# [Directions]
Retype exactly the lines below, beginning with the first and ending with the line where "SC.camera = camo" appears.
━━━━━━━━━━
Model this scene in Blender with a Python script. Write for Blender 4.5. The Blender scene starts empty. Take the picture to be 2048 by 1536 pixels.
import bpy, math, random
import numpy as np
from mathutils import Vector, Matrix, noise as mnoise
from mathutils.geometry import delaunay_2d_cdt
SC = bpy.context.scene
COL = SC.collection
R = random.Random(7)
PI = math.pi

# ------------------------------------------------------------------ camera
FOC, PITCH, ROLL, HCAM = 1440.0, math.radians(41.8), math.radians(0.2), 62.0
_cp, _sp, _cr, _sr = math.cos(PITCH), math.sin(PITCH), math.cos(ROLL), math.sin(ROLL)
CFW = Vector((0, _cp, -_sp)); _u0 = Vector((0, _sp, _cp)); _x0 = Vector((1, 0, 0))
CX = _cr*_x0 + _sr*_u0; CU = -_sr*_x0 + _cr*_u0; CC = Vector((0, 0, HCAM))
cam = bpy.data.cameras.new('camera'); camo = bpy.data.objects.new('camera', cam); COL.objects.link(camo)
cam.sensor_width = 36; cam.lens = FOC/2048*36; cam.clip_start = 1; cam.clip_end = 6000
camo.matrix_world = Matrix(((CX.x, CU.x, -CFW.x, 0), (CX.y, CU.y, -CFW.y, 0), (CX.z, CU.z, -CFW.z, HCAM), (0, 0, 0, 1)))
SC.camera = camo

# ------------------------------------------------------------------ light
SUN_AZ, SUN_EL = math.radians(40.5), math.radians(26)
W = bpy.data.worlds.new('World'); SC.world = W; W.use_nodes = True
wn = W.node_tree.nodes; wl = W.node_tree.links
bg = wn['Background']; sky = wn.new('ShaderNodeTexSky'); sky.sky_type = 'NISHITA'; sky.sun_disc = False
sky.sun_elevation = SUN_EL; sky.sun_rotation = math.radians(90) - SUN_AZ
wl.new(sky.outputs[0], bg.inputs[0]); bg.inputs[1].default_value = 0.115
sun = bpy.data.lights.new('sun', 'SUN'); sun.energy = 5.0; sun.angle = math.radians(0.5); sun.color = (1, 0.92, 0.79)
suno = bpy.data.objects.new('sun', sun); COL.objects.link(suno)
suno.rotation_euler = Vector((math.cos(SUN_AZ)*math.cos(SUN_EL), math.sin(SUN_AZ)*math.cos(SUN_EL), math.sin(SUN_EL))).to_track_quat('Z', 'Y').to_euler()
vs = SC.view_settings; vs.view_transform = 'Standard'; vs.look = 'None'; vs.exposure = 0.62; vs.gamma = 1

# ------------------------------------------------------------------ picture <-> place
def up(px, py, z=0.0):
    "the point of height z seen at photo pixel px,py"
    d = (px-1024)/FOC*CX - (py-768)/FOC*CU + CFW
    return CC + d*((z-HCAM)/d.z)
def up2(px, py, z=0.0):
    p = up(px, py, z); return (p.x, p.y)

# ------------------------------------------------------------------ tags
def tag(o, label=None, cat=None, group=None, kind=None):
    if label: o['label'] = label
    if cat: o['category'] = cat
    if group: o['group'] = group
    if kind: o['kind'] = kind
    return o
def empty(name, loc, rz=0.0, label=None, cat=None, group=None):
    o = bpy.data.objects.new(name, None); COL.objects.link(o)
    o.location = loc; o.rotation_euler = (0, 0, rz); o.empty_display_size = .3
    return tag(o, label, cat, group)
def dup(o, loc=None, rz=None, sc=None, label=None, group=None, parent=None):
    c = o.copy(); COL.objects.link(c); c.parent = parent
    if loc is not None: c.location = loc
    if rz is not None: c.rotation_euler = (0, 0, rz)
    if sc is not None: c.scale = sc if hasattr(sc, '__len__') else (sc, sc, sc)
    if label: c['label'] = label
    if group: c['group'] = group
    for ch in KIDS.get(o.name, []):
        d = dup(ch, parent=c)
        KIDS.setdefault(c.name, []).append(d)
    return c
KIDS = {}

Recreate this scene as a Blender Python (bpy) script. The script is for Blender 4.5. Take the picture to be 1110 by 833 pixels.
━━━━━━━━━━
# [Result of the task]
Model this scene in Blender with a Python script. Write for Blender 4.5. The Blender scene starts empty. Take the picture to be 2048 by 1536 pixels.
import bpy, math, random
import numpy as np
from mathutils import Vector, Matrix, noise as mnoise
from mathutils.geometry import delaunay_2d_cdt
SC = bpy.context.scene
COL = SC.collection
R = random.Random(7)
PI = math.pi

# ------------------------------------------------------------------ camera
FOC, PITCH, ROLL, HCAM = 1440.0, math.radians(41.8), math.radians(0.2), 62.0
_cp, _sp, _cr, _sr = math.cos(PITCH), math.sin(PITCH), math.cos(ROLL), math.sin(ROLL)
CFW = Vector((0, _cp, -_sp)); _u0 = Vector((0, _sp, _cp)); _x0 = Vector((1, 0, 0))
CX = _cr*_x0 + _sr*_u0; CU = -_sr*_x0 + _cr*_u0; CC = Vector((0, 0, HCAM))
cam = bpy.data.cameras.new('camera'); camo = bpy.data.objects.new('camera', cam); COL.objects.link(camo)
cam.sensor_width = 36; cam.lens = FOC/2048*36; cam.clip_start = 1; cam.clip_end = 6000
camo.matrix_world = Matrix(((CX.x, CU.x, -CFW.x, 0), (CX.y, CU.y, -CFW.y, 0), (CX.z, CU.z, -CFW.z, HCAM), (0, 0, 0, 1)))
SC.camera = camo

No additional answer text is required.